None of us got paid extra for this. It was part of our teaching and learning commitment. It WAS NOT volunteerism. It was OUR community, for goodness' sakes, and we were taking care of it. We had an enormously good time, and our theory was that when all the other faculty saw the fun we were having in our sandbox, they'd come in to play, too. I had the math and research experience, Carol was rapidly learning those areas, Elizabeth fed us healthy, well, and some not-so-healthy foods from her old refrigerator, Herman drank coffee with us, and we taught and learned coding and cardpunching before the days of computer entry, and when reports were due, we sat together and went over the analyses and writing. When a study director yelled at a student for not having done assigned coding, we sat them down together and pointed out that the student had understood about assigning a number for the answer, but missed the part about the address on the 80 column card where the number was to go. The director calmed down, the student was relieved and happy, and we shared a coke together.

That big old room in the basement watched all those todos, and reflected an aura of people working together for good things for the community, and learning how to supervise and manage right along with all the other skills. We were so good at respecting and caring about each other and our community that the department of health, education, and welfare gave us a $75,000 grant. Those were the good old days, the days when we were a hugging place, a happy place, and the community was happy with us.

But in the aesthetic process of creating this climate of caring and learning and doing, we fussed and yelled and spilled out into the hallways, where we were doing calculations at a purloined child's table. We were messy and noisy. So how did we get the school to give us that wonderful basement room and trust 75 kids and a crazy teacher? Reframing. Though we called it redefinition. We looked about at the people jammed into my office, into the halls, and recognized that the President wouldn't be too happy if he were told that that was three Field Study classes. Classes, indeed, flitting all over here and yon, all talking at once. So one day we brought crepe paper and wine and cheese and cold drinks and cookies, and invited all our friends in the community. Yep, we invited them to that little crowded crazy professor's office with ll the kids in the hallways. But we put the food on purloined tables out in the patio. And we sent out announcements to the whole community, including the governor, because of course our community network went that far, inviting everyone to the opening of the Social Systems Research Center.
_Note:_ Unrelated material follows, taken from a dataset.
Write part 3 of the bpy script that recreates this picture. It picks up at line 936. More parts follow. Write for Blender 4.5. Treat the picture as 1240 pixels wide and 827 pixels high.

Suddenly 75 kids running all over doing goodness knows what weren't three barely tethered field classes; they were a research center. When in doubt, when in trouble, sit and think, and redefine the situation. Remember that knowledge is based on perspective, and if you change the perspective you get to reinterpret that knowledge. Those really were the good old days. Once the center begins to develop historical tradtion, identities are invested, rules grow up and take over like weeds, and we forget the wonderful aesthetic process of turnng a sandbox into a productive garden.

So this explains my choice of text for the course. I would have preferred Schucks' Foundations of Administration, for it's a much heavier book theoretically, but it's out of print. But the subtitle of Reframin Organizations: Artistry, Choice, and Leadership fits right into the experience of agency, as I have lived it.